This is basically what I want to do:
bool special_compare(const string& s1, const string& s2)
{
// match with wild card
}
std::vector<string> strings;
strings.push_back("Hello");
strings.push_back("World");
// I want this to find "Hello"
find(strings.begin(), strings.end(), "hell*", special_compare);
// And I want this to find "World"
find(strings.begin(), strings.end(), "**rld", special_compare);
But std::find
doesn't work like that unfortunately.
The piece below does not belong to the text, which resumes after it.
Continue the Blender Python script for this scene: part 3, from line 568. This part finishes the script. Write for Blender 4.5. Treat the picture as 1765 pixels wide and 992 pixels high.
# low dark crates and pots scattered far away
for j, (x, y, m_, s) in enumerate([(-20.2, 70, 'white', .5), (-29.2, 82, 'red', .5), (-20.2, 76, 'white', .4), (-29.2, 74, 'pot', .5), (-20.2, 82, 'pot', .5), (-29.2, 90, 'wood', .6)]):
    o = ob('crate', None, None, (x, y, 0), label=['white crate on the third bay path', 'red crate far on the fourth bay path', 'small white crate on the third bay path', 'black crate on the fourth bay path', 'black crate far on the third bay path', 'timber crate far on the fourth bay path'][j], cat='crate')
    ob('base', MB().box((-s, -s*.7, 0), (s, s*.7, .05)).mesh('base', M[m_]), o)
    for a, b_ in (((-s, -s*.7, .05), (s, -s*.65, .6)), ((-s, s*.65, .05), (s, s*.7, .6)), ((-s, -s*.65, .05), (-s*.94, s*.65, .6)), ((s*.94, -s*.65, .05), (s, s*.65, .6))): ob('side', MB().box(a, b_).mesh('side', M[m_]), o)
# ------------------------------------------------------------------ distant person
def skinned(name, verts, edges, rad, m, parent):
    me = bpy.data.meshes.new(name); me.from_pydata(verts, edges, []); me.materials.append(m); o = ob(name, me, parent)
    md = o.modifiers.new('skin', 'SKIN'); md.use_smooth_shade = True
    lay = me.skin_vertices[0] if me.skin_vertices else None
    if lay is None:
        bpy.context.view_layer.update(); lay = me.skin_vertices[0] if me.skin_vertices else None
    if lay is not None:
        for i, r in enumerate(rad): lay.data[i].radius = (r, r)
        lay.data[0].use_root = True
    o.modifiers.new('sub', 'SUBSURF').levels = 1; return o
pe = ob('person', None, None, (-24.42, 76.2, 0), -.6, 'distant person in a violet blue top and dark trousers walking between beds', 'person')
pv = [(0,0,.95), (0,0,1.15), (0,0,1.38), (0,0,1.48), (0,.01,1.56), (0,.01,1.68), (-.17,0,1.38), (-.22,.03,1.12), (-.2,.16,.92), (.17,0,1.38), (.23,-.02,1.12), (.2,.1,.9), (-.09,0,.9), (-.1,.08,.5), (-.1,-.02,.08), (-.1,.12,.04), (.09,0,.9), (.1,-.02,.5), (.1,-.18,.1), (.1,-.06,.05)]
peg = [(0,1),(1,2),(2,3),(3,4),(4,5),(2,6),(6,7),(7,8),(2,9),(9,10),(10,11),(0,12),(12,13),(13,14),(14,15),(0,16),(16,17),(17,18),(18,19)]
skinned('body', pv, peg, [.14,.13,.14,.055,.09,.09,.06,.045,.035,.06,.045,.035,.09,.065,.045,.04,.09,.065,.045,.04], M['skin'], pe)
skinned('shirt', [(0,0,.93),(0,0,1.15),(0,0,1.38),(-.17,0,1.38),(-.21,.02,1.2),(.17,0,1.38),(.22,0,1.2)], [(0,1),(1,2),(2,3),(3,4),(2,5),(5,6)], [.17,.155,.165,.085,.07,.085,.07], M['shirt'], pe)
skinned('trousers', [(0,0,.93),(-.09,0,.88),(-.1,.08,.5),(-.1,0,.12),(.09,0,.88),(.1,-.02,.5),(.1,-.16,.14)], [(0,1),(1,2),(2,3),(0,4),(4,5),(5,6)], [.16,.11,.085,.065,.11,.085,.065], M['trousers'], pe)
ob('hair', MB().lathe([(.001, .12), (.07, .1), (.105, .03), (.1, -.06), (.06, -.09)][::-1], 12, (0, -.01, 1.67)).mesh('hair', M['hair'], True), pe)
So using only the STL, how can I do something like this?
Based on your comments, you're probably looking for this:
struct special_compare : public std::unary_function<std::string, bool>
{
explicit special_compare(const std::string &baseline) : baseline(baseline) {}
bool operator() (const std::string &arg)
{ return somehow_compare(arg, baseline); }
std::string baseline;
}
std::find_if(strings.begin(), strings.end(), special_compare("hell*"));
The function you need to use is this : std::find_if
, because std::find
doesn't take compare function.
But then std::find_if
doesn't take value. You're trying to pass value and compare both, which is confusing me. Anyway, look at the documentation. See the difference of the usage:
auto it1 = std::find(strings.begin(), strings.end(), "hell*");
auto it2 = std::find_if(strings.begin(), strings.end(), special_compare);
Hope that helps.
You'll need std::find_if()
, which is awkward to use, unless you're on a C++11 compiler. Because then, you don't need to hardcode the value to search for in some comparator function or implement a functor object, but can do it in a lambda expression:
vector<string> strings;
strings.push_back("Hello");
strings.push_back("World");
find_if(strings.begin(), strings.end(), [](const string& s) {
return matches_wildcard(s, "hell*");
});
Then you write a matches_wildcard() somewhere.